> Task directions: Output the lines below exactly, please, from the first line until the line with "tag(build('black_tool_case', bm, M_BLACK), 'black", counting both.

****

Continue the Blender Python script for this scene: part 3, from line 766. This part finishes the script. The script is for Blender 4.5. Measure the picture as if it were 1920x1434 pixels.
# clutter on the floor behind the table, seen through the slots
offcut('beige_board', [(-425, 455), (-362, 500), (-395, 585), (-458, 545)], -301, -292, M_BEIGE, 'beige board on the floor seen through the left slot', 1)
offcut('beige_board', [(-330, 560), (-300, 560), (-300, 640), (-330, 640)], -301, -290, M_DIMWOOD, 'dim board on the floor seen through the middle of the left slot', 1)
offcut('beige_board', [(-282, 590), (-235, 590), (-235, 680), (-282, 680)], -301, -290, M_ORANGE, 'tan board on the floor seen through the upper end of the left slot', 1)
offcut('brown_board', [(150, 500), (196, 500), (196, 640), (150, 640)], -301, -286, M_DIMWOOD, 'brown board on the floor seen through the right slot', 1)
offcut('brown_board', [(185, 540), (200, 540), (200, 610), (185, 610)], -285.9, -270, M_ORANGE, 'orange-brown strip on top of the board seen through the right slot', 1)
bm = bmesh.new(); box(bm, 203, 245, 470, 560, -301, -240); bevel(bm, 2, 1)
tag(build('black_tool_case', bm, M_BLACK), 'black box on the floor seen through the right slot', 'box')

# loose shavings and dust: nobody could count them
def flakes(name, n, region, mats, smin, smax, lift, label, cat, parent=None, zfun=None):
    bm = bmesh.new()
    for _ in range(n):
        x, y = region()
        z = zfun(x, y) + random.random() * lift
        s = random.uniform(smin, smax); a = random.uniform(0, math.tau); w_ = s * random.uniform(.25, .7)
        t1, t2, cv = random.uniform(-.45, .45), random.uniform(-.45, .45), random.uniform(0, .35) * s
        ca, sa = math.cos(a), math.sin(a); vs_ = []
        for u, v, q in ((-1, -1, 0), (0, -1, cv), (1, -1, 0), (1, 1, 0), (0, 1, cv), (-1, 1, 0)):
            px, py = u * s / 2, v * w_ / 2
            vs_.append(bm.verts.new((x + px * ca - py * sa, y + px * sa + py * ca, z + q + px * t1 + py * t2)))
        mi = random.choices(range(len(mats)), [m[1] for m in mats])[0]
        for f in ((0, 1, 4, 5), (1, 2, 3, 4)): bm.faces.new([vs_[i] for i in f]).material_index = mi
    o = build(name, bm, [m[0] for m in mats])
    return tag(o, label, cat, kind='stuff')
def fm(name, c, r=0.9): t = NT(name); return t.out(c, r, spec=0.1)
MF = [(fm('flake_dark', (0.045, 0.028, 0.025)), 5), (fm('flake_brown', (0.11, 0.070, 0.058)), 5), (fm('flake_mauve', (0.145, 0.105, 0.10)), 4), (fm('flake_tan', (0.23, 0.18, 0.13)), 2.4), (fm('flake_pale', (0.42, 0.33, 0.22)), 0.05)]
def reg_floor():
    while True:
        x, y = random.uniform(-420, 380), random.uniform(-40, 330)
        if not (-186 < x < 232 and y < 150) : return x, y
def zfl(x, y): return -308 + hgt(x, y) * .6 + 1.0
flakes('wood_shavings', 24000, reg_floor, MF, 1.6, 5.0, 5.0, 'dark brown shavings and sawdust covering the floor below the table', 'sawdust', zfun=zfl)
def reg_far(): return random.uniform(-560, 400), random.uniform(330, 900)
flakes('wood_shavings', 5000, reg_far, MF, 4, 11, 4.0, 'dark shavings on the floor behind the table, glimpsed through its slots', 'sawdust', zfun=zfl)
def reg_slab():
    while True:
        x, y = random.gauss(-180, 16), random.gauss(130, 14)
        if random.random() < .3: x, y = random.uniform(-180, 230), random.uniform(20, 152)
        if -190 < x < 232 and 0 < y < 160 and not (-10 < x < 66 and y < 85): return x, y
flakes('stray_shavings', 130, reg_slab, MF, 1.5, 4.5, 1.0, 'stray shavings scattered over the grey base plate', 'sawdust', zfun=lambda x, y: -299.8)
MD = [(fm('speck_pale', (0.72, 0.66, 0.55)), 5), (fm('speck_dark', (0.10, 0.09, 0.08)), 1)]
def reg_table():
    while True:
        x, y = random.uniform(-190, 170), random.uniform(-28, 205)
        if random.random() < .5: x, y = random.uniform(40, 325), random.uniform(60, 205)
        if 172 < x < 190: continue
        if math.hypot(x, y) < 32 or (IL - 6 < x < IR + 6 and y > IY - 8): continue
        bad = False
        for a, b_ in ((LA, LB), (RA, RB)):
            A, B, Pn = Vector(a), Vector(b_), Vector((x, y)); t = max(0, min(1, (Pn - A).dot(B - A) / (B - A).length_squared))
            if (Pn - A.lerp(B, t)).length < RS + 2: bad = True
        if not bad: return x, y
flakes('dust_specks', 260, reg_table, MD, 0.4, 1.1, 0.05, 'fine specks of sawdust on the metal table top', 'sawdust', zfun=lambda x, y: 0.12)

****

> Response:
Continue the Blender Python script for this scene: part 3, from line 766. This part finishes the script. The script is for Blender 4.5. Measure the picture as if it were 1920x1434 pixels.
# clutter on the floor behind the table, seen through the slots
offcut('beige_board', [(-425, 455), (-362, 500), (-395, 585), (-458, 545)], -301, -292, M_BEIGE, 'beige board on the floor seen through the left slot', 1)
offcut('beige_board', [(-330, 560), (-300, 560), (-300, 640), (-330, 640)], -301, -290, M_DIMWOOD, 'dim board on the floor seen through the middle of the left slot', 1)
offcut('beige_board', [(-282, 590), (-235, 590), (-235, 680), (-282, 680)], -301, -290, M_ORANGE, 'tan board on the floor seen through the upper end of the left slot', 1)
offcut('brown_board', [(150, 500), (196, 500), (196, 640), (150, 640)], -301, -286, M_DIMWOOD, 'brown board on the floor seen through the right slot', 1)
offcut('brown_board', [(185, 540), (200, 540), (200, 610), (185, 610)], -285.9, -270, M_ORANGE, 'orange-brown strip on top of the board seen through the right slot', 1)
bm = bmesh.new(); box(bm, 203, 245, 470, 560, -301, -240); bevel(bm, 2, 1)
tag(build('black_tool_case', bm, M_BLACK), 'black box on the floor seen through the right slot', 'box')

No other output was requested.